Even as now practiced, bathing still remains a comparative novelty in the best French circles, I imagine. I base this presumption on observations made during a visit to Versailles. I went to Versailles; I trod with reverent step those historic precincts adorned with art treasures uncountable, with curios magnificent, with relics invaluable. I visited the little palace and the big; I ventured deep into that splendid forest where, in the company of ladies regarding whom there has been a good deal of talk subsequently, France's Grandest and Merriest Monarch disported himself. And I found out what made the Merriest Monarch merry—so far as I could see, there was not a bathroom on the place. He was a true Frenchman—was Louis the Fourteenth.
In Berlin, at the Imperial Palace, our experience was somewhat similar. Led by a guide we walked through acres of state drawing rooms and state dining rooms and state reception rooms and state picture rooms; and we were told that most of them—or, at least, many of them—were the handiwork of the late Andreas Schluter. The deceased Schluter was an architect, a painter, a sculptor, a woodcarver, a decorator, all rolled into one. He was the George M. Cohan of his time; and I think he also played the clarinet, being a German.
We traversed miles of these Schluter masterpieces. Eventually we heard sounds of martial music without, and we went to a window overlooking a paved courtyard; and from that point we presently beheld a fine sight. For the moment the courtyard was empty, except that in the center stood a great mass of bronze—by Schluter, I think—a heroic equestrian statue of Saint George in the act of destroying the first adulterated German sausage. But in a minute the garrison turned out; and then in through an arched gateway filed the relief guard headed by a splendid band, with bell-hung standards jingling at the head of the column and young officers stalking along as stiff as ramrods, and soldiers marching with the goosestep.
In the German army the private who raises his knee the highest and sticks his shank out ahead of him the straightest, and slams his foot down the hardest and jars his brain the painfulest, is promoted to be a corporal and given a much heavier pair of shoes, so that he may make more noise and in time utterly destroy his reason. The goosestep would be a great thing for destroying grasshoppers or cutworms in a plague year in a Kansas wheatfield.
At the Kaiser's palace we witnessed all these sights, but we did not run across any bathrooms or any bathtubs. However, we were in the public end of the establishment and I regard it as probable that in the other wing, where the Kaiser lives when at home, there are plenty of bathrooms. I did not investigate personally. The Kaiser was out at Potsdam and I did not care to call in his absence.
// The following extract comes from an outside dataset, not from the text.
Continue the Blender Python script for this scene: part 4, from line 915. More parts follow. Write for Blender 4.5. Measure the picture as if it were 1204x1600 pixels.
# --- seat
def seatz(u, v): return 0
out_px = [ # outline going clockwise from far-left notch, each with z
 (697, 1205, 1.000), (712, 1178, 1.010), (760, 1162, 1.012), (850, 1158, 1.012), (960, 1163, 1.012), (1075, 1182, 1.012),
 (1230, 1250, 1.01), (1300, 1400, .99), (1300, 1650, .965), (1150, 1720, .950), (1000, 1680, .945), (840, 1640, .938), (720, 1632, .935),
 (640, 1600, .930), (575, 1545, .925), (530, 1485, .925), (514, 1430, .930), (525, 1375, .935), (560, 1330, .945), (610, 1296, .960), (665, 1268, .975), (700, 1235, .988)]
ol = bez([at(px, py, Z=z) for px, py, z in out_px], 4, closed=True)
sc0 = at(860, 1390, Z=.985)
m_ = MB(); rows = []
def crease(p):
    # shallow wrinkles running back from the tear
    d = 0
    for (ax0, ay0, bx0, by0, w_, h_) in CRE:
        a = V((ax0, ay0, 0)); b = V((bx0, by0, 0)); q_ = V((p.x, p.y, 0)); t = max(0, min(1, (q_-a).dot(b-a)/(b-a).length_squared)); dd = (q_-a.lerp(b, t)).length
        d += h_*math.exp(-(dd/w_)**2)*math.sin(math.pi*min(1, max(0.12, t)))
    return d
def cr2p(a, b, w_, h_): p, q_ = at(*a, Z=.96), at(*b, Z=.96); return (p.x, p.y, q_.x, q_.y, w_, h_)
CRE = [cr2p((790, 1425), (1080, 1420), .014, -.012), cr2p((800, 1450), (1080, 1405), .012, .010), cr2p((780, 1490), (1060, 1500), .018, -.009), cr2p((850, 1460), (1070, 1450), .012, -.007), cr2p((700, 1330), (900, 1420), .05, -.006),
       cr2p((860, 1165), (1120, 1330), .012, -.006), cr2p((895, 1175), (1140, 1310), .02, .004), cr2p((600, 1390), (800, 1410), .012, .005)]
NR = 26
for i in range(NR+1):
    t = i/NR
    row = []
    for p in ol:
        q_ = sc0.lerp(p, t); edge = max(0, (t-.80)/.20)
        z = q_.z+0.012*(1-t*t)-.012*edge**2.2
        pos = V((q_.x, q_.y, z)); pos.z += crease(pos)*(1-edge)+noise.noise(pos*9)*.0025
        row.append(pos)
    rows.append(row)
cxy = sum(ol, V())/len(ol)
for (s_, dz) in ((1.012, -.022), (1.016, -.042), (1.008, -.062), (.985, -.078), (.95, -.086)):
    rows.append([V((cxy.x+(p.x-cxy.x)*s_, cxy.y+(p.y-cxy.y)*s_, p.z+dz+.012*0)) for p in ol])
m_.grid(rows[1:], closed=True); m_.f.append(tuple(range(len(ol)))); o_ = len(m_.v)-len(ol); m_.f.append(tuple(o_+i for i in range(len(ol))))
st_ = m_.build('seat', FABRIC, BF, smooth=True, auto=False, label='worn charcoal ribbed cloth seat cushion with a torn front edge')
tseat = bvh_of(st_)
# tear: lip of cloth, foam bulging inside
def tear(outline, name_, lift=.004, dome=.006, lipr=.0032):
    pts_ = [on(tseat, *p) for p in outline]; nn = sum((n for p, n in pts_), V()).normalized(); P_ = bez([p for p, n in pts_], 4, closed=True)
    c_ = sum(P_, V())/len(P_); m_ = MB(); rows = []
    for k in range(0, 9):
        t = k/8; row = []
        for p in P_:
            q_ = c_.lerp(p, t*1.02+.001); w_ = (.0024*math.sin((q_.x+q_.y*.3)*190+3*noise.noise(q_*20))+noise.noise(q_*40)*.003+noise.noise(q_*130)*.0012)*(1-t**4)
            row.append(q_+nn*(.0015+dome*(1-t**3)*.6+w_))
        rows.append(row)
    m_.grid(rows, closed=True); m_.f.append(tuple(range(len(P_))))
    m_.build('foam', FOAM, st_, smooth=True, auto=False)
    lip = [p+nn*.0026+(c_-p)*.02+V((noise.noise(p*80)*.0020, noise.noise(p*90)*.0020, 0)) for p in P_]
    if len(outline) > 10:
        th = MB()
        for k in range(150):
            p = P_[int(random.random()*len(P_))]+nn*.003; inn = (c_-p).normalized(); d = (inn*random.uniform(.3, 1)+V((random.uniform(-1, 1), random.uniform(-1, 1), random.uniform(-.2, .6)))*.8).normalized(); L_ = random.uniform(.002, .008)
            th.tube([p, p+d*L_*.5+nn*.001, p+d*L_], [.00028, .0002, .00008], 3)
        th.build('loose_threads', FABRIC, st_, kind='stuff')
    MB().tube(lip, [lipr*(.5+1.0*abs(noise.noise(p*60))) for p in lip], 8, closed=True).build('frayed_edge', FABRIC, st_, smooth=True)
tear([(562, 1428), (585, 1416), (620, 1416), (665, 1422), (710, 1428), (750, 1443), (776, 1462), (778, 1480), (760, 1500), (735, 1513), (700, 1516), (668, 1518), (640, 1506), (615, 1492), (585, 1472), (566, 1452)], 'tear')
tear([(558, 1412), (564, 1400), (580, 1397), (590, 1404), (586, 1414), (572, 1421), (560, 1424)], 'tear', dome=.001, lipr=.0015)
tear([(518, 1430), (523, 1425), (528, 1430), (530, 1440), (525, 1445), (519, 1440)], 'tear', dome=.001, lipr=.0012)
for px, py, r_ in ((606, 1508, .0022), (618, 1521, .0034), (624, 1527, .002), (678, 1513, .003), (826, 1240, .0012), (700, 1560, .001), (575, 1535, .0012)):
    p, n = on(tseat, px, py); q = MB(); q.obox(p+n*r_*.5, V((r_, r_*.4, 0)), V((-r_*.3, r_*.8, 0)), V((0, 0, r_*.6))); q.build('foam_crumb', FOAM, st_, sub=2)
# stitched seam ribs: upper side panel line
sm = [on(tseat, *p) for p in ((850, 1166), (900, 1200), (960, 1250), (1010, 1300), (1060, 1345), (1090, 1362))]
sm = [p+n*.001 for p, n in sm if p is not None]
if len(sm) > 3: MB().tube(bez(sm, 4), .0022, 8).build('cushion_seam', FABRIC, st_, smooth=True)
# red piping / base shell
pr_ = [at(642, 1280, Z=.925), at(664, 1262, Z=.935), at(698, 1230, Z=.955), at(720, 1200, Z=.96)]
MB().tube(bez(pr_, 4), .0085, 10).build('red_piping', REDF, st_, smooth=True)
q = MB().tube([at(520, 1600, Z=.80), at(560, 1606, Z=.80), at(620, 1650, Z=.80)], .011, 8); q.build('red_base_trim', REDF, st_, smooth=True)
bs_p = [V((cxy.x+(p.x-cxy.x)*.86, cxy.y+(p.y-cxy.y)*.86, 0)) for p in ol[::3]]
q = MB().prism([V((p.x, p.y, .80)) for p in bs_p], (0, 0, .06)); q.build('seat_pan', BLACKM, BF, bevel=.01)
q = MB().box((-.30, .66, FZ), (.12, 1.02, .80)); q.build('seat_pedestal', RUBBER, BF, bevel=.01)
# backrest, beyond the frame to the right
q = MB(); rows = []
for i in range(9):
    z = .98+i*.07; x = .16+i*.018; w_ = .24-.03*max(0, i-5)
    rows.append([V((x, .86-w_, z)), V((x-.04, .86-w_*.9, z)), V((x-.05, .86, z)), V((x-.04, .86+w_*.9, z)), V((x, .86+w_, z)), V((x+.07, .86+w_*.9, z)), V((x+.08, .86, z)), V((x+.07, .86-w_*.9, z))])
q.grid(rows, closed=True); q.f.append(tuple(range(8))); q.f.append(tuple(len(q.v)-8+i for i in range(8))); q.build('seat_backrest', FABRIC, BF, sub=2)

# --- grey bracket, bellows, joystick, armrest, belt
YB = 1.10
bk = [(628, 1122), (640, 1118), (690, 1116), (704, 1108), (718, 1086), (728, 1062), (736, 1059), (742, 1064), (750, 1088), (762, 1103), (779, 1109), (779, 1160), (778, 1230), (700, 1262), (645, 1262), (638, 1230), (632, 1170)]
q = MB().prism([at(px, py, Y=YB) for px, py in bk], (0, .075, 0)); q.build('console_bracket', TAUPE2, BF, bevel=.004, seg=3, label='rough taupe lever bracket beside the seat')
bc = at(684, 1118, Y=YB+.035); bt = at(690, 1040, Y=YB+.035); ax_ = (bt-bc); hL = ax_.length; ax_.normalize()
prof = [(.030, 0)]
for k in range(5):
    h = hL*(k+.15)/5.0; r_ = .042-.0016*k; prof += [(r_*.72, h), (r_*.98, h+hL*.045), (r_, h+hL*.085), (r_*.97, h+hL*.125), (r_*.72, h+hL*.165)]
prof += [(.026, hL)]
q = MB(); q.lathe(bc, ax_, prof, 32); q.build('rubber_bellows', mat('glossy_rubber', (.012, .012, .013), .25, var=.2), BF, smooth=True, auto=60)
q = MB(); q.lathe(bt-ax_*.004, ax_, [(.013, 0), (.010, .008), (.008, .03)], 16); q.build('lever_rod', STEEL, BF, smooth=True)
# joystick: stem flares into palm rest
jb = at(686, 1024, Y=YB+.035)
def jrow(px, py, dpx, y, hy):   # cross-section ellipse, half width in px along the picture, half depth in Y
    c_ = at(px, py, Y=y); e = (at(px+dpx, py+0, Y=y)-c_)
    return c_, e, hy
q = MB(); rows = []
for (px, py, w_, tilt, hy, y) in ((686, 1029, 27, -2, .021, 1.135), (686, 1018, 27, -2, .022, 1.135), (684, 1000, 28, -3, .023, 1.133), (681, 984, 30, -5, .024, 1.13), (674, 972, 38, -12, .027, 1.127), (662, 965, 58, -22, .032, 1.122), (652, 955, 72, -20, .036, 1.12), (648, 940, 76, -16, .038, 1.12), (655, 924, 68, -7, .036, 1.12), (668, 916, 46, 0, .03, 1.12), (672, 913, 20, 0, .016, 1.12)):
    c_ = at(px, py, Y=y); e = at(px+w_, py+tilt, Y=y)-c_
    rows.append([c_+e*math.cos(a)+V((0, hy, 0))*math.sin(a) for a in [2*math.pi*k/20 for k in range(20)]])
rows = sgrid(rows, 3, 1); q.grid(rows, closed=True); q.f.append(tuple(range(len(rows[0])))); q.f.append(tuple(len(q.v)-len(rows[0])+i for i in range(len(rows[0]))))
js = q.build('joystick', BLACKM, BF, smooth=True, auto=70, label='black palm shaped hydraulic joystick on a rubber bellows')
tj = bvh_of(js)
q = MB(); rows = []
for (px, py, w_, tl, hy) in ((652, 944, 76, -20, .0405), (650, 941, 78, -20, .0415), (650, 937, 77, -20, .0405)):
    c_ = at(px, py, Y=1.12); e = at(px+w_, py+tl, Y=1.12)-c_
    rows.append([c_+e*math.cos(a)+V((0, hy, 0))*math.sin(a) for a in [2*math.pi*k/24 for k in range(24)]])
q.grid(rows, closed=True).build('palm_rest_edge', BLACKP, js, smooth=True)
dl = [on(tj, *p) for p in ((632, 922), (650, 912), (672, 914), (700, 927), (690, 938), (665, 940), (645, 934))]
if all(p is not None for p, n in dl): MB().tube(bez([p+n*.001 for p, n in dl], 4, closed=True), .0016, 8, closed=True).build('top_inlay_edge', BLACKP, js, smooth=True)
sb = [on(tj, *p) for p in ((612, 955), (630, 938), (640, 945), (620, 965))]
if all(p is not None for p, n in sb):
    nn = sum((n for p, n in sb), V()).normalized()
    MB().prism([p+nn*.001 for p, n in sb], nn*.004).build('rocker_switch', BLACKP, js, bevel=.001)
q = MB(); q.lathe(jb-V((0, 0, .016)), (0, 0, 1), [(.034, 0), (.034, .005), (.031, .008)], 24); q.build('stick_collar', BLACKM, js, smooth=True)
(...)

Bathrooms are plentiful at the hotel where we stopped at Berlin. I had rather hoped to find the bedroom equipped with an old-fashioned German feather bed. I had heard that one scaled the side of a German bed on a stepladder and then fell headlong into its smothering folds like a gallant fireman invading a burning rag warehouse; but this hotel happened to be the best hotel that I ever saw outside the United States. It had been built and it was managed on American lines, plus German domestic service—which made an incomparable combination—and it was furnished with modern beds and provided with modern bathrooms.
Probably as a delicate compliment to the Kaiser, the bathtowels were starched until the fringes at the ends bristled up stiffly a-curl, like the ends of His Imperial Majesty's equally imperial mustache. Just once—and once only—I made the mistake of rubbing myself with one of those towels just as it was. I should have softened it first by a hackling process, as we used to hackle the hemp in Kentucky; but I did not. For two days I felt like an etching. I looked something like one too.
In Vienna we could not get a bedroom with a bathroom attached—they did not seem to have any—but we were told there was a bathroom just across the hall which we might use with the utmost freedom. This bathroom was a large, long, loftly, marble-walled vault. It was as cold as a tomb and as gloomy as one, and very smelly. Indeed it greatly resembled the pictures I have seen of the sepulcher of an Egyptian king—only I would have said that this particular king had been skimpily embalmed by the royal undertakers in the first place, and then imperfectly packed. The bathtub was long and marked with scars, and it looked exactly like a rifled mummy case with the lid missing, which added greatly to the prevalent illusion.
We used this bathroom ad lib.: but when I went to pay the bill I found an official had been keeping tabs on us, and that all baths taken had been charged up at the rate of sixty cents apiece. I had provided my own soap too! For that matter the traveler provides his own soap everywhere in Europe, outside of England. In some parts soap is regarded as an edible and in some as a vice common to foreigners; but everywhere except in the northern countries it is a curio.
So in Vienna they made us furnish our own soap and then charged us more for a bath than they did for a meal. Still, by their standards, I dare say they were right. A meal is a necessity, but a bath is an exotic luxury; and, since they have no extensive tariff laws in Austria, it is but fair that the foreigner should pay the tax. I know I paid mine, one way or another.